FORMER chief secretary Isaac Lupari is urging the Government to repeal the recent amendments made to the Central Bank Act immediately.
He said the amendments would have long term consequences on the country’s credit rating and stability of the kina.
Treasurer Ian Ling-Stuckey yesterday said Lupari’s claims were incorrect.
“A key change in the modernising reforms is that PNG has moved towards having a streamlined but strengthened board deciding monetary policy. Only three other countries still had the governor as the sole voice,” he said.
“This is not a loss of independence – it is having independence through a collegiate style rather than one person having absolute power.
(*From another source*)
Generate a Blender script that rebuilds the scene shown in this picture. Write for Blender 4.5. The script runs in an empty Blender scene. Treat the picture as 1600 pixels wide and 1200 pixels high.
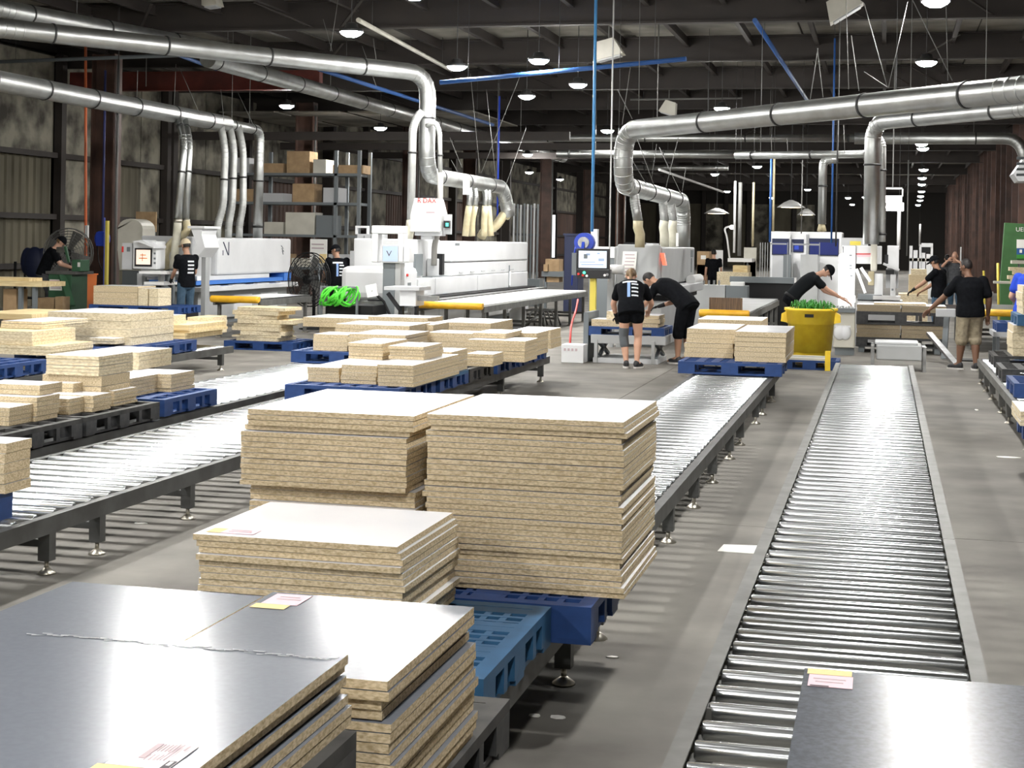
import bpy, bmesh, math, random
from mathutils import Vector, Matrix
from mathutils.bvhtree import BVHTree
random.seed(7)
S = bpy.context.scene
COL = S.collection

# ------------------------------------------------------------------ camera
F, H, PX, PY, ROLL = 2400.0, 1.88, 800.0, 378.0, 0.017     # focal length in pixels of the 1600 px wide frame, eye height
YAW = math.atan(583 / F)
FW = Vector((-math.sin(YAW), math.cos(YAW), 0)); RT = Vector((math.cos(YAW), math.sin(YAW), 0)); UP = Vector((0, 0, 1))
CR, SR = math.cos(math.atan(ROLL)), math.sin(math.atan(ROLL))
EYE = Vector((0, 0, H))
cam = bpy.data.cameras.new('camera'); camo = bpy.data.objects.new('camera', cam); COL.objects.link(camo)
cam.sensor_width = 36.0; cam.lens = 36.0 * F / 1600; cam.shift_y = (PY - 600) / 1600; cam.clip_end = 400; cam.clip_start = .05
_r = RT * CR + UP * SR; _u = UP * CR - RT * SR; _b = -FW
m = Matrix((_r, _u, _b)).transposed().to_4x4(); m.translation = EYE
camo.matrix_world = m
S.camera = camo

def ray(px, py):
    dx, dy = px - PX, py - PY
    return FW + RT * ((dx * CR + dy * SR) / F) - UP * ((dy * CR - dx * SR) / F)
def at(px, py, z=0.0):
    d = ray(px, py); return EYE + d * ((z - H) / d.z)
def atY(px, py, Y):
    d = ray(px, py); return EYE + d * (Y / d.y)
def atX(px, py, X):
    d = ray(px, py); return EYE + d * (X / d.x)

# ------------------------------------------------------------------ world, exposure
W = bpy.data.worlds.new('world'); S.world = W; W.use_nodes = True
W.node_tree.nodes['Background'].inputs[0].default_value = (.75, .8, .9, 1)
W.node_tree.nodes['Background'].inputs[1].default_value = 0.02
S.view_settings.view_transform = 'Standard'; S.view_settings.look = 'None'
S.view_settings.exposure = 0.1; S.view_settings.gamma = 1.0; S.view_settings.use_curve_mapping = False
S.cycles.use_denoising = True
S.cycles.max_bounces = 6; S.cycles.sample_clamp_indirect = 6.0; S.cycles.sample_clamp_direct = 0.0
LAMP_STRENGTH = 740.0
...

“The risk in the old arrangement was that any governor could become too close to the Government of the day.
“The Independent Advisory Group (IAG) report goes through examples that suggest this may indeed have been the case.
“The IAG report discusses BPNG making illegal payments of dividends to support the former government’s excessive budget deficits from 2011 to 2015 despite the bank being technically bankrupt. This was not independence.
“Under the recent reforms, the excesses of the ‘slack arrangement’ are no longer possible because a strict, lower limit has been imposed.”
Lupari said: “Now is not the time for knee-jerk reactions.
“Our economy needs stewardship, our government needs to exercise fiscal discipline and the central bank should continue to have the independence that was originally intended.
“We’ve seen what happens in other countries where the independence of the central bank is taken away, with money being printed as if the central bank were a money printing factory.”
He referred to the example of Zimbabwe where this had taken place, resulting in the value of the local currency becoming worthless, asking if this was what we wanted to see happen in Papua New Guinea. Labelling the amendments as dangerous, he believed the Government had already eroded the power of the bank through earlier amendments made in Sept 2020, to increase the Government’s access to reserves, removing any clear boundaries of the bank’s independence.
“Rather than moving to a more ‘collegiate style of decision making’, as claimed by the Treasurer (Ian Ling- Stuckey), the amendments affect good governance and financial management,” he added.
“The government has removed key mechanisms that protect the integrity of our monetary system and independence of the bank,” he said.
Changes to the Bank Act have given way to a closer relationship between the bank and the Department of Treasury and changes to the process of appointing an independent governor of the bank.